**PROBLEM TO WORK ON**
Up to and including the line that contains "for o in list(bpy.data.objects): bpy.data.objects.remove(o)", repeat each line of the data exactly, starting from the first.

**RAW DATA**
---+---
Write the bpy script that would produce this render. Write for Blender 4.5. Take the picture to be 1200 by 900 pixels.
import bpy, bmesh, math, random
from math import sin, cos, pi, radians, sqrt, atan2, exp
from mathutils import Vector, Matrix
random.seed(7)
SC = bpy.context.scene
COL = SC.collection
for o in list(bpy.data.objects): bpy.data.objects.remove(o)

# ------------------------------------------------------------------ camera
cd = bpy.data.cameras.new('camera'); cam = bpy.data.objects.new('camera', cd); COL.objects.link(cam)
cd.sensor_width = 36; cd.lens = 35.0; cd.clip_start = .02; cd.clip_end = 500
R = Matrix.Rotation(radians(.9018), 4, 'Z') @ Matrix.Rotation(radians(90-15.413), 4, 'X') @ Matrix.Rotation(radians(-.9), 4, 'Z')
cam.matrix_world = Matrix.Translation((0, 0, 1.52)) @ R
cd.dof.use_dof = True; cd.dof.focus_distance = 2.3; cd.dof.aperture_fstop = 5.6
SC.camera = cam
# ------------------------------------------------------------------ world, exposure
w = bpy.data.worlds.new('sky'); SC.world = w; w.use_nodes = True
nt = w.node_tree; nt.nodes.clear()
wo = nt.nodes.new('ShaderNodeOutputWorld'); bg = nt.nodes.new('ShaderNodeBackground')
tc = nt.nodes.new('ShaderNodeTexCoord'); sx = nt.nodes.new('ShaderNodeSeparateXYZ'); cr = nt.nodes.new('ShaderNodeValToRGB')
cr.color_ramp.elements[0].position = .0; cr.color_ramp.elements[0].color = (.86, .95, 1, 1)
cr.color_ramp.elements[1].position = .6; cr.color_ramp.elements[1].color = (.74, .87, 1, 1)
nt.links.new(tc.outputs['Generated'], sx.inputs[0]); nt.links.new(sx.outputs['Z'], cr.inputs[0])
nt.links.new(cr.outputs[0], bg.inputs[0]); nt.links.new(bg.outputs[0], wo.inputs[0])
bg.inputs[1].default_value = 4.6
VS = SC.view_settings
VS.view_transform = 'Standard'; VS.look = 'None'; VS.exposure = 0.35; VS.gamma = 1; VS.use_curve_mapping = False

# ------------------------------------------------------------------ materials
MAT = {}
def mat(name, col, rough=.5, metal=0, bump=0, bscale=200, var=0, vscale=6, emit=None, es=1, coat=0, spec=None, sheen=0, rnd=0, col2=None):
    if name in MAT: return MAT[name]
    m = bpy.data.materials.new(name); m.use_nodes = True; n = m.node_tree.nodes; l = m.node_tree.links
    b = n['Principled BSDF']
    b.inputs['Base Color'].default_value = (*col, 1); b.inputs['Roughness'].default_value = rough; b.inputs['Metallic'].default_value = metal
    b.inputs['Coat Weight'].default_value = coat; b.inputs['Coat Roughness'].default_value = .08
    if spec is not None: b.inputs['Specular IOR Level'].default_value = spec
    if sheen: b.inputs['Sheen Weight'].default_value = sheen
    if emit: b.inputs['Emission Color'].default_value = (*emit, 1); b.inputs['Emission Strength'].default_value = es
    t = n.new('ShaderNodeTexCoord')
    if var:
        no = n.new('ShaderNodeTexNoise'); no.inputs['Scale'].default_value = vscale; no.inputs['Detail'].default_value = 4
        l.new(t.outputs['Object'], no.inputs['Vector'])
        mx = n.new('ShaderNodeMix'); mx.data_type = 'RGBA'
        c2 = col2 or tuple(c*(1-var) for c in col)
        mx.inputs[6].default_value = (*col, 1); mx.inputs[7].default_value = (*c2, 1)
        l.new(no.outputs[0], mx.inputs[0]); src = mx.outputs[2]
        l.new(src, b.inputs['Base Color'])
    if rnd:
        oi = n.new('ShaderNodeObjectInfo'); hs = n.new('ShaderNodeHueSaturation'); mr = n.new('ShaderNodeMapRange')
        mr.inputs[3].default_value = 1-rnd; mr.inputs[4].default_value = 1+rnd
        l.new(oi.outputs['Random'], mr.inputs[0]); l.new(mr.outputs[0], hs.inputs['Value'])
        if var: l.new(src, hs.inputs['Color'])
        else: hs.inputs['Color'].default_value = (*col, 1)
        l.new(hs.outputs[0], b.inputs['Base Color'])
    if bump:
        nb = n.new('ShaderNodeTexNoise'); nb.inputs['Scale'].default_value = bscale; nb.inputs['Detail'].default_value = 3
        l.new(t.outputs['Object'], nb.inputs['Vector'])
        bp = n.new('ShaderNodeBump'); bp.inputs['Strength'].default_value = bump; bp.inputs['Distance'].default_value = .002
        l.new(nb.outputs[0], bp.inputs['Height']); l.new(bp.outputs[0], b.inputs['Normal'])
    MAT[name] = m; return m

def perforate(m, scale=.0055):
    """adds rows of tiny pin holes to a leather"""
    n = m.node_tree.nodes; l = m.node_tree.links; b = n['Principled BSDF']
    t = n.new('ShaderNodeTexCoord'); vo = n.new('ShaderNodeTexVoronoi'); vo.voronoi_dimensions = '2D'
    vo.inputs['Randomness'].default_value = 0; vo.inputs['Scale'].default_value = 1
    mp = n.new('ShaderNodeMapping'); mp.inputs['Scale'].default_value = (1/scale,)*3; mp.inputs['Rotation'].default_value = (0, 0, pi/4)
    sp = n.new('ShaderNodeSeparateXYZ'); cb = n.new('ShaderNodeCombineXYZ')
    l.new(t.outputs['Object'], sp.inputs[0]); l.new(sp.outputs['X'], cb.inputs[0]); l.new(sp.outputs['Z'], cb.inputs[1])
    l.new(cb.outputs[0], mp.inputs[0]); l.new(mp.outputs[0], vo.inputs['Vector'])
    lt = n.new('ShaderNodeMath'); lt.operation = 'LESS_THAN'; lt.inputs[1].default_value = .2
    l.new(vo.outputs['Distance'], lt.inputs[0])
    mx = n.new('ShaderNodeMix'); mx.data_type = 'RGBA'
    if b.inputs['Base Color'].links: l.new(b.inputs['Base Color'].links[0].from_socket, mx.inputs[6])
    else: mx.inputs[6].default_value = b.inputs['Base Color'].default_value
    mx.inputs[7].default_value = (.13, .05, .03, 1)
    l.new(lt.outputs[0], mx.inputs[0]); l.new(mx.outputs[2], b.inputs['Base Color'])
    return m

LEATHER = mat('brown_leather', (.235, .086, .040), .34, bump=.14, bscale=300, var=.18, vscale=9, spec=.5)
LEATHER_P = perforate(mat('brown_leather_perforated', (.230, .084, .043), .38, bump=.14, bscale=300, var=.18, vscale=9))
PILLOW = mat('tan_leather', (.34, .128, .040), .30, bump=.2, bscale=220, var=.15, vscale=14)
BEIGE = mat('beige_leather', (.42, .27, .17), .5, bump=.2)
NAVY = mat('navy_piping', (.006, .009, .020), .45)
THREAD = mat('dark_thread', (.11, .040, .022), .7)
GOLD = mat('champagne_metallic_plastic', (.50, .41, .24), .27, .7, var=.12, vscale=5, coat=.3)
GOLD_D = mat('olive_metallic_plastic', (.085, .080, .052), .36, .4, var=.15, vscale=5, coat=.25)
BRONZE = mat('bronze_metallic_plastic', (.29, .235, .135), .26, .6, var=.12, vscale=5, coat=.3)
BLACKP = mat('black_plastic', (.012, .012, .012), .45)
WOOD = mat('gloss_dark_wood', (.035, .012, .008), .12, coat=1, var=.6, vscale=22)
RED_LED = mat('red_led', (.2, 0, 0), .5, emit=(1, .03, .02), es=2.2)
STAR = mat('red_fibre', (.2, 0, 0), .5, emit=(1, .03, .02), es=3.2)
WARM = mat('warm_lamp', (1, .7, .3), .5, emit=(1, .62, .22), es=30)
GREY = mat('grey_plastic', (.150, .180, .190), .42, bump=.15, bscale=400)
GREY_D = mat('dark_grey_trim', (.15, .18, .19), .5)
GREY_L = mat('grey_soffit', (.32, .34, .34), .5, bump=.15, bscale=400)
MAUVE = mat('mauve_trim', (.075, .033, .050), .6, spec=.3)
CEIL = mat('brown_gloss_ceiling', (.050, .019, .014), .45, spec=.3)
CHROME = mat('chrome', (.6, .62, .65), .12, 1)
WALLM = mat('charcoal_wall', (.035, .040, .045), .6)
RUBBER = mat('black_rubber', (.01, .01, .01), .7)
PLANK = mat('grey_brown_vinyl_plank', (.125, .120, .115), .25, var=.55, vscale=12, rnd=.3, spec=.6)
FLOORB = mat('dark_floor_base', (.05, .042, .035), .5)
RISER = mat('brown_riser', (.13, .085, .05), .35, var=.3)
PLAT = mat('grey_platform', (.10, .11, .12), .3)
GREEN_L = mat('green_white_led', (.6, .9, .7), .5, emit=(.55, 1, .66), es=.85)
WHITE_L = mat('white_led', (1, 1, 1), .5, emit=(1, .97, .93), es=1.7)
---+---
**TASK OUTPUT**
Write the bpy script that would produce this render. Write for Blender 4.5. Take the picture to be 1200 by 900 pixels.
import bpy, bmesh, math, random
from math import sin, cos, pi, radians, sqrt, atan2, exp
from mathutils import Vector, Matrix
random.seed(7)
SC = bpy.context.scene
COL = SC.collection
for o in list(bpy.data.objects): bpy.data.objects.remove(o)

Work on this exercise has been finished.